Will Tory MPs rebel?
They very well might. Andrew Percy, the Conservative MP for Brigg and Goole leading the rebellion, told The Telegraph there is "zero chance" it will pass in the Commons, while his backbench colleague David Burrowes, who led the successful revolt against the relaxation of Sunday trading laws, said the government needs to "rethink its plan to cut disabled benefits".
There are signs that the government is already preparing for a U-turn to avoid another humiliating defeat. Osborne has apparently said he will "listen" to alternative proposals, while cabinet minister Nicky Morgan said on BBC Question Time this week the cut was a "suggestion" and was still in consultation. Downing Street has distanced itself from those remarks.
I thought disability cuts had already been voted through?

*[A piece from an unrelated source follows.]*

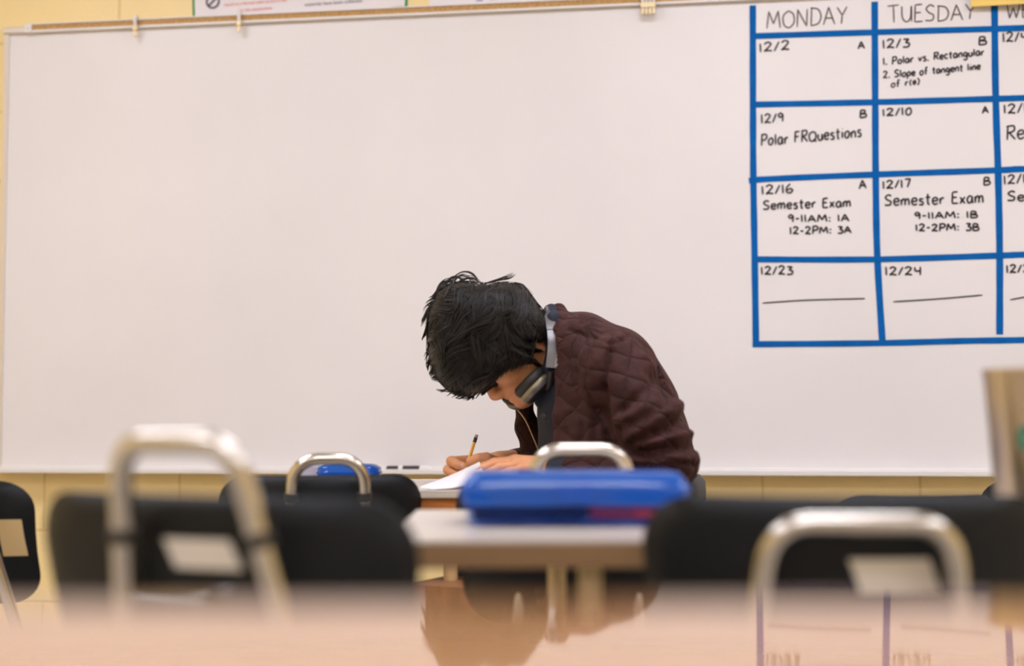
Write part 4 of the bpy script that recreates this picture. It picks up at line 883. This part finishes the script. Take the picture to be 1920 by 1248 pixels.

No, but the confusion is understandable. On Tuesday, MPs voted through cuts to employment and support allowance, which is paid to those who need more limited support and is classified as an "incapacity benefit". The change cuts £30 from the weekly payout to those deemed able of doing some work, bringing it into line with jobseekers allowance.
The government said it will incentivise more to go into work and pointed out that while it is saving £55m a year from the measure, it will spend £60m on more support to help people find work. Several Conservative MPs, including London mayoral hopeful Zac Goldsmith, were dropped as patrons of disability charities after voting in favour of the move.
What are the consequences if the government backs down?
Significant. The government is already under pressure over some shaky economic figures that forecast a late £30bn swing to put its budget into surplus by 2019-20, the year before the next general election. If it has to hand back £4.4bn of cuts to benefits, it'll make these numbers more precarious – but it does have a £10.4bn surplus on paper to work with by then so could just limit its ambitions.